Keep open communication by discussing the need to talk. When both partners understand how important communication is to a relationship, they will be better prepared for talking. This means that each partner should sit down and talk briefly about being open with one another. If both partners know what to expect ahead of time, there will be less complaint and worry when one of them wants to talk about his or her feelings. It's a good idea to talk to your partner and explain that you want to have open communication in the relationship so that he knows you are not going to hide your emotions and tuck them away. Also explain that you plan on being open yourself and not just expecting him to be. He will then be prepared when you have something on your mind that is bugging you and won't be as likely to shy away from talking. This goes both ways.

Talk to your partner openly when you have an issue. Effectively communicating means being open about your feelings. If you are upset, do not keep it hidden inside. Tucking your feelings away is not only bad for the relationship, but also unhealthy for you as well. Always talk about things when they bother you in order to encourage your partner to talk openly. Effective communication in a relationship means also sharing the good. Talk about your day, your hobbies, how much you love one another, and show appreciation with words. Communicating your feelings to your partner, good and bad, will help to keep the doors open and encourage the relationship to grow and change in a healthy way. Also, if you want your partner to open up, you will have to communicate yourself. If he or she sees you're hiding emotions, they'll be more likely to do the same, which, for obvious reasons, isn't good for the relationship.

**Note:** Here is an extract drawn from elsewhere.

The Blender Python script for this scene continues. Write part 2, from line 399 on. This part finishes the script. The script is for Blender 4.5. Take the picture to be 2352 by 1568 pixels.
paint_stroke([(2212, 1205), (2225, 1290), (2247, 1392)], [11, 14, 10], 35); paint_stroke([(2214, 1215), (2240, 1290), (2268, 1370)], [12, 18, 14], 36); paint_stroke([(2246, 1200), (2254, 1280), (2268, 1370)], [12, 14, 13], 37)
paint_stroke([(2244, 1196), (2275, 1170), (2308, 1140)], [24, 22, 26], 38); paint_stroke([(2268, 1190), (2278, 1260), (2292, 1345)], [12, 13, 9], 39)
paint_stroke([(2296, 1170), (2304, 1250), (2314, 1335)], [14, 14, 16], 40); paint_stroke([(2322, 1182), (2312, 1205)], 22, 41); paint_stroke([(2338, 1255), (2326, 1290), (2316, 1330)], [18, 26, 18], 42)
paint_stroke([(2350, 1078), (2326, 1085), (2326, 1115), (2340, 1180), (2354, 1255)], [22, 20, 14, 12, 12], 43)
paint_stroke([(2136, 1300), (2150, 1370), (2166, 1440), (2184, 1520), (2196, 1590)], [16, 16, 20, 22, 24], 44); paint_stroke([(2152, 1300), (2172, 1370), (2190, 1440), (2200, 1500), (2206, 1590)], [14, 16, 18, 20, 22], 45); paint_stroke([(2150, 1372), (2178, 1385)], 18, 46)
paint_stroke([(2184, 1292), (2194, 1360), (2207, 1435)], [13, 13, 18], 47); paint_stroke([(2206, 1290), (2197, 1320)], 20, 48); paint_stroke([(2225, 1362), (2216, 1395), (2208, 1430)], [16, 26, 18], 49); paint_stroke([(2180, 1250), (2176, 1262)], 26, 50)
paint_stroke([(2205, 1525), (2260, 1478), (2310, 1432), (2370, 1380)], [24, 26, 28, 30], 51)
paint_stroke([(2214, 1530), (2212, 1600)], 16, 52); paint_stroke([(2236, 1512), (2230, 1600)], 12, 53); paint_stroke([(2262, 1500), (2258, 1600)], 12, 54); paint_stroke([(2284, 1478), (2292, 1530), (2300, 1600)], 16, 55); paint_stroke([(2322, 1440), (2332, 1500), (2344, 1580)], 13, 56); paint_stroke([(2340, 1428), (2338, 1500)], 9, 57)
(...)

When communicating with your partner, put the responsibility on ‘you'. Use words such as ‘I feel', ‘I am', and ‘I want' when talking to your partner. Putting the responsibility of how you feel on yourself helps your partner to feel less defensive when communicating. When partner's talk and each makes statements like ‘you always' or ‘you never', each partner tends to take that as a personal attack which can cause an argument. By saying things like ‘I feel that' or ‘I am hurt when', you are taking the heat off of your partner and accepting that you feel a certain way you'd like to discuss rather than yell at your partner. This makes for better communication and helps both partners to be more understanding when discussing issues. Also, try not to use words like ‘always' and ‘never' because it's very rare that anyone ‘always' or ‘never' does something. These are exaggerated words that can often cause arguments as well. Instead say ‘sometimes' or ‘at times' to make for a more healthy conversation.

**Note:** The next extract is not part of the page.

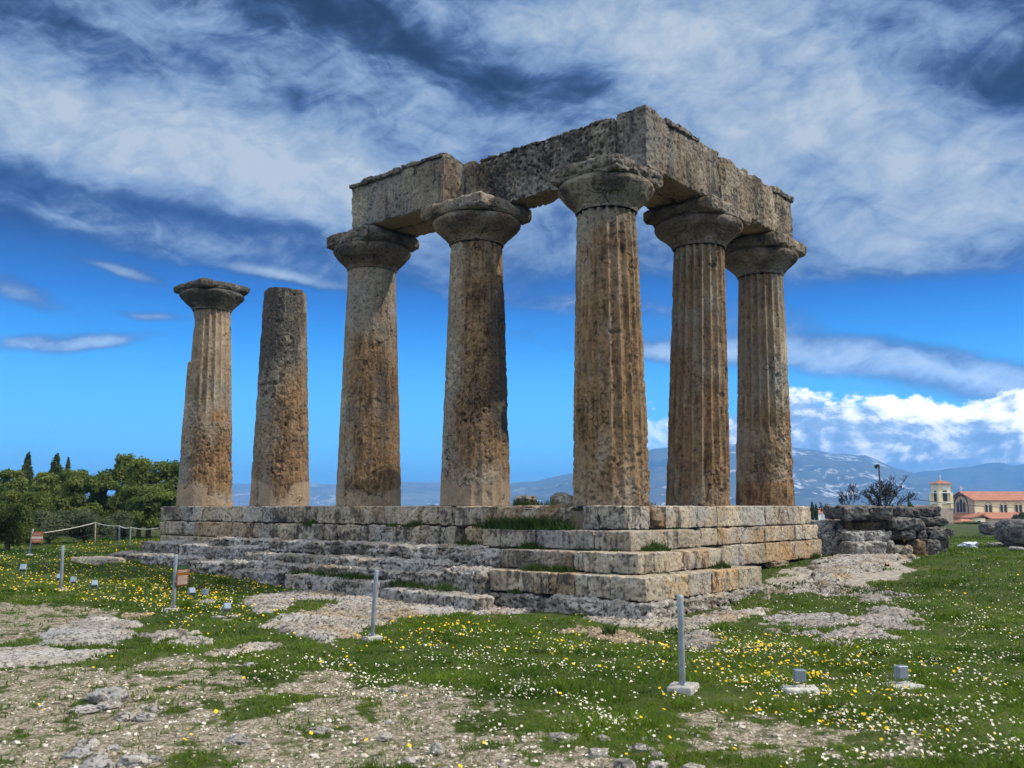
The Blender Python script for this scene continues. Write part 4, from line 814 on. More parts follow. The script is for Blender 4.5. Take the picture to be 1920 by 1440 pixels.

Communicate with your partner during less stressful times. Communication should happen when both partners have time to listen and are not rushing to get things done. Speak openly to one another during dinner time, while relaxing on the couch, or after the kids are in bed. Try to pick a time that is conducive to both you and your partner so that communication efforts are helpful and not pushed aside. Also, if you tend to catch your partner when he or she is stressed, you will probably not get the responses you are looking for and feelings will get hurt. Communicating while under pressure often causes people to say things they don't mean or to not take the time to talk about things they need to. Communication should be relaxed for a healthy outcome. You'll find that much more gets accomplished in the relationship if you wait until a time that is best for you both to talk. Let your partner know you want to talk and ask him to find time when he or she can. This will help to let him or her know that you need communication, but it also allows them the ball in their court to decide when they have time to talk. This will make the communication more effective.